Teaching

Machine Learning and the Physical Sciences

Spring Quarter, CME 215 (graduate level)

This course provides a survey of the rapidly growing field of machine learning in the physical sciences. It covers various areas such as inverse problems, emulating physical processes, model discovery given data, and solution discovery given equations. It both introduces the background knowledge required to implement physics-informed deep learning and provides practical in-class coding exercises. Students have the opportunity to apply this emerging methodology to their own research interests across all fields of the physical sciences, including geophysics, climate, fluids, or other systems where the same technique applies.
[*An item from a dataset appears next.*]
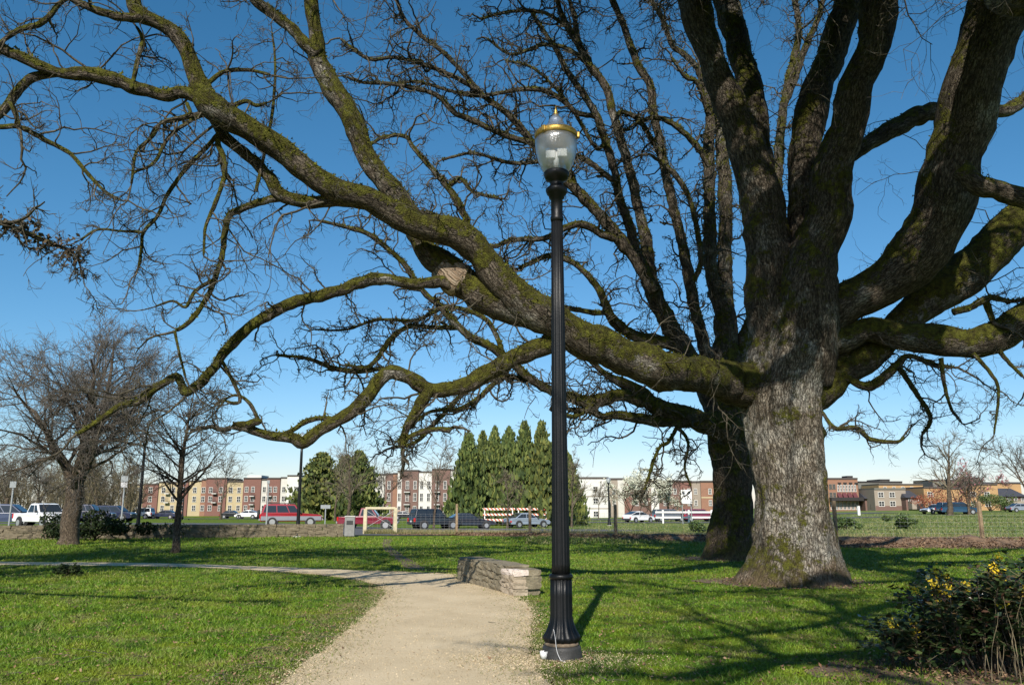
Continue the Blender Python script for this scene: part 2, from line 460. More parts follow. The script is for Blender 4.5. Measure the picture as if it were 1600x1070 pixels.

Students develop individual projects throughout the semester.

 

Physics of Ice

Winter Quarter, GP233/133 (graduate/undergraduate level)

Lecture notes I put together for the topic of Ice-Sheet Dynamics

Ice is an essential element of Earth’s global climate system. This course introduces undergraduate and graduate students to the physics of ice on Earth and other Planetary bodies. Drawing from basic physical concepts, mathematical modeling, and different observations, we discuss how ice forms, deforms, and melts through its interactions with other elements of the climate system including the atmosphere, the ocean and the ground beneath. Students will gain an appreciation for the variety of physical processes relevant in the cryosphere, the outsized importance of ice sheets for the global climate system, and the large gaps that remain in our understanding.